Filter the records below and copy every line containing the word "continues".
# # #
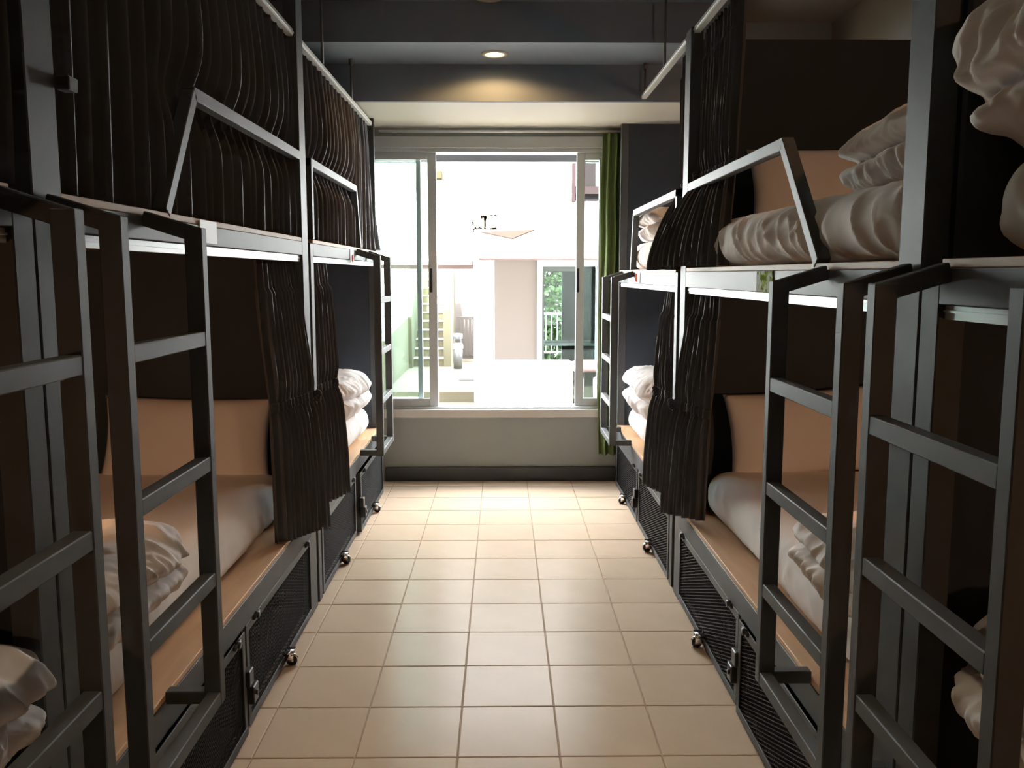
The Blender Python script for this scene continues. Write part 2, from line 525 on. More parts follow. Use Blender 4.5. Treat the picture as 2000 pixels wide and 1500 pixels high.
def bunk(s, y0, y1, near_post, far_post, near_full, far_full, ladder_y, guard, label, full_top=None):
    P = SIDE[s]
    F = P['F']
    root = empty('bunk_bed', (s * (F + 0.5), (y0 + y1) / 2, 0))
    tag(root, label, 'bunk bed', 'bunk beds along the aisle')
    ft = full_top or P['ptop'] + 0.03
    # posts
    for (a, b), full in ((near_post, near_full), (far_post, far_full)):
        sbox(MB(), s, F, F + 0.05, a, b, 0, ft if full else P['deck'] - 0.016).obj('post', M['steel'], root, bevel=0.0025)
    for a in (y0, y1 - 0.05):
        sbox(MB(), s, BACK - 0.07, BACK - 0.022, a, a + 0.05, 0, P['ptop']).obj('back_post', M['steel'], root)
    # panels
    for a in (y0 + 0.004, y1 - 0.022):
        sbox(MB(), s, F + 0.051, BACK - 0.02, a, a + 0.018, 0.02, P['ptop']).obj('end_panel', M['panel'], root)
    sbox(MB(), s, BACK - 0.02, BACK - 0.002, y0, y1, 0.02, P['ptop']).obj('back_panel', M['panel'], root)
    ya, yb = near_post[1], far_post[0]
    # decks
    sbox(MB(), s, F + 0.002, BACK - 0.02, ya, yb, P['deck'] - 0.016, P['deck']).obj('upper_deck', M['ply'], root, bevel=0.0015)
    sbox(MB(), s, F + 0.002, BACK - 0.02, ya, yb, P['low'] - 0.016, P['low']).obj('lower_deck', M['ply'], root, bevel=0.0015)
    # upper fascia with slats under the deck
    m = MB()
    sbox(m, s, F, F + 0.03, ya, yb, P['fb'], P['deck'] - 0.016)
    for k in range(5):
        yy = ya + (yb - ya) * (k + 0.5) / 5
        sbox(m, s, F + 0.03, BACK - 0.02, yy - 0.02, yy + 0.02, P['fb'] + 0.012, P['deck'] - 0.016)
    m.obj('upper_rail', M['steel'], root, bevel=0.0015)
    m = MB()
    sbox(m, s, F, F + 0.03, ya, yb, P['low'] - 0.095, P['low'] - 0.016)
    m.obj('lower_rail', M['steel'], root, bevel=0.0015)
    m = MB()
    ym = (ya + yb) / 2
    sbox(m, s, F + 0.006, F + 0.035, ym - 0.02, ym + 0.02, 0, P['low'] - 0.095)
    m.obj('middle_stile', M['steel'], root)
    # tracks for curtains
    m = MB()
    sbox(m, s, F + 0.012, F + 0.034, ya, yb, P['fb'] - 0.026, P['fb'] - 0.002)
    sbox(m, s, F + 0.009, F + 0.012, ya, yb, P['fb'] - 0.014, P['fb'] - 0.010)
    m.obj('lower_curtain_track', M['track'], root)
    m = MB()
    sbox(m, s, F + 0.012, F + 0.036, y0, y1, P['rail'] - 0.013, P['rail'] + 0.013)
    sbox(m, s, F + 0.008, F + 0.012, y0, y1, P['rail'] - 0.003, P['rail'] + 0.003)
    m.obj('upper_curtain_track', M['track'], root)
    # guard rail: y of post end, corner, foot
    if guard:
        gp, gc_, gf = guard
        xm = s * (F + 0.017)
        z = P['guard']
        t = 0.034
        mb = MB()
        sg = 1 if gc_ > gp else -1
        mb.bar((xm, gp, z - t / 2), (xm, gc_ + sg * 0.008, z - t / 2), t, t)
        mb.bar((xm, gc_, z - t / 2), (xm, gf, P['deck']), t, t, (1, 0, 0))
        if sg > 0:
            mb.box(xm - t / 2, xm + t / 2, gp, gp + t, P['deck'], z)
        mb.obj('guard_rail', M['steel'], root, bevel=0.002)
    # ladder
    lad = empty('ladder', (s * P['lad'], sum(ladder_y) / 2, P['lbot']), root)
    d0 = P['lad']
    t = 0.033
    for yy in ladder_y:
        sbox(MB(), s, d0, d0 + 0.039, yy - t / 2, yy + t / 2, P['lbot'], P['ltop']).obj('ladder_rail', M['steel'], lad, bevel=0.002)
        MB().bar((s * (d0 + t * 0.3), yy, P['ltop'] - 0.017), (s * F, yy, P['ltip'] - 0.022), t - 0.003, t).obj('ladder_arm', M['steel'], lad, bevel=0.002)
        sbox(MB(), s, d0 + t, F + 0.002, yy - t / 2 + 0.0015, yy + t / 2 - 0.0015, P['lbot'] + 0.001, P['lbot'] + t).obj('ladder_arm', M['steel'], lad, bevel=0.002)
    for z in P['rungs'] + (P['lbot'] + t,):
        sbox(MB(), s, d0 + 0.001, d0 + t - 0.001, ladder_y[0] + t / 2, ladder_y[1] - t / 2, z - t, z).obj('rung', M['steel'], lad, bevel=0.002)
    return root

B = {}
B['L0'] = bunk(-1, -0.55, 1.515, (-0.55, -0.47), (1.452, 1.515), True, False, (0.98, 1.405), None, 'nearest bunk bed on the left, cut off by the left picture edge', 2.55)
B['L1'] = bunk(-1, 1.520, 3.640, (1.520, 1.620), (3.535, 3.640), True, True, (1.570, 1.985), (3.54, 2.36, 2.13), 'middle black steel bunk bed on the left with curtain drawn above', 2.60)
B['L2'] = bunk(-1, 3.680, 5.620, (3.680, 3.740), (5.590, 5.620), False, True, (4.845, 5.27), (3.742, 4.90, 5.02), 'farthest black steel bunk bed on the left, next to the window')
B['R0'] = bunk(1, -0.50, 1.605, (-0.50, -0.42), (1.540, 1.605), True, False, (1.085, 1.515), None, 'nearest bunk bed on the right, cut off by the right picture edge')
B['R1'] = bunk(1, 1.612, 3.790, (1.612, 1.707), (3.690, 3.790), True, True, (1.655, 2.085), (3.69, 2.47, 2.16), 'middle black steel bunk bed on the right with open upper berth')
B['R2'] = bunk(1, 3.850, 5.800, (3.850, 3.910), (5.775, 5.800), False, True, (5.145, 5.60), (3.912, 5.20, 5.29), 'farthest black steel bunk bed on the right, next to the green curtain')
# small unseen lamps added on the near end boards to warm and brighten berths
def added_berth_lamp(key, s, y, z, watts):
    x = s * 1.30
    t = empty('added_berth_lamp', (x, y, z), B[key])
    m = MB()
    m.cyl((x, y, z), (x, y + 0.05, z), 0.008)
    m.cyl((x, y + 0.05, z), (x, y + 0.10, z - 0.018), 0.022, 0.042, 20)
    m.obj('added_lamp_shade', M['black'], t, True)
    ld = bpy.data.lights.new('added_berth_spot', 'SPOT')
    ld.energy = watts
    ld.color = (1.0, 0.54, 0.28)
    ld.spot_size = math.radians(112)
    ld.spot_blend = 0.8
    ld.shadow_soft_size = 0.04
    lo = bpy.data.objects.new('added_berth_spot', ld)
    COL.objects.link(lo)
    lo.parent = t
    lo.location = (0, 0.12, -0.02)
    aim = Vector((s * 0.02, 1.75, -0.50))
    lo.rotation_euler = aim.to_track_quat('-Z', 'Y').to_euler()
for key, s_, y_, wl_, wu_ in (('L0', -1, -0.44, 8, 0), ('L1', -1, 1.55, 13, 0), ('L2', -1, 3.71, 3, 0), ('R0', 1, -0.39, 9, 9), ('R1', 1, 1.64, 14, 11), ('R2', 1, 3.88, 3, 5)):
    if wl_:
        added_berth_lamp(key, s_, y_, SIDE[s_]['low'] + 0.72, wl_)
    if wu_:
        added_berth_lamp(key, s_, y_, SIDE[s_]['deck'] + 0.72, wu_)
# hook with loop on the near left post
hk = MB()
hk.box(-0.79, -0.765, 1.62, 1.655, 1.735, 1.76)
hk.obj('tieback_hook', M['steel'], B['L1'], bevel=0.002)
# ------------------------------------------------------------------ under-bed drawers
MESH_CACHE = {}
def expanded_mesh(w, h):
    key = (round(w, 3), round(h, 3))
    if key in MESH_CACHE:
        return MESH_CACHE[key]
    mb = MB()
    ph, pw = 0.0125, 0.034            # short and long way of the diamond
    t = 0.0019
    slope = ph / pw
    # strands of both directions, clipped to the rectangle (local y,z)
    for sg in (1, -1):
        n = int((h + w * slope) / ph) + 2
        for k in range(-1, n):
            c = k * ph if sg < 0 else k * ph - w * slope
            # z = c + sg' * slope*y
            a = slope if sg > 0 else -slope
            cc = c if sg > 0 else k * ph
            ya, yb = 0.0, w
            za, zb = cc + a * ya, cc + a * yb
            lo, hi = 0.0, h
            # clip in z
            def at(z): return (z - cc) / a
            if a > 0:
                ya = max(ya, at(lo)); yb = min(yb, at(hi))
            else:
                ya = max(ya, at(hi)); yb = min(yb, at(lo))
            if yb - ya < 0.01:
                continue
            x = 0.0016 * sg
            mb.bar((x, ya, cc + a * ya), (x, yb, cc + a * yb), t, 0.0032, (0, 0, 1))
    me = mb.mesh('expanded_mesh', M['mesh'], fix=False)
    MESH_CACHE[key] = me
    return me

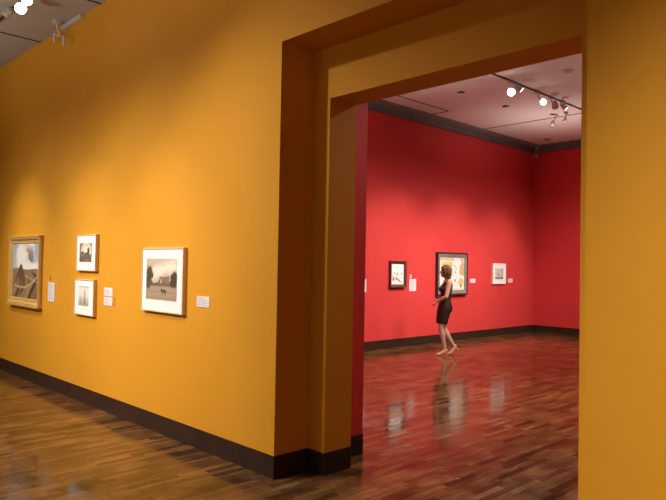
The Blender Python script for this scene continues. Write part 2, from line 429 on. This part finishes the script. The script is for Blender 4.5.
# # #
### THE RESULT
The Blender Python script for this scene continues. Write part 2, from line 525 on. More parts follow. Use Blender 4.5. Treat the picture as 2000 pixels wide and 1500 pixels high.
The Blender Python script for this scene continues. Write part 2, from line 429 on. This part finishes the script. The script is for Blender 4.5.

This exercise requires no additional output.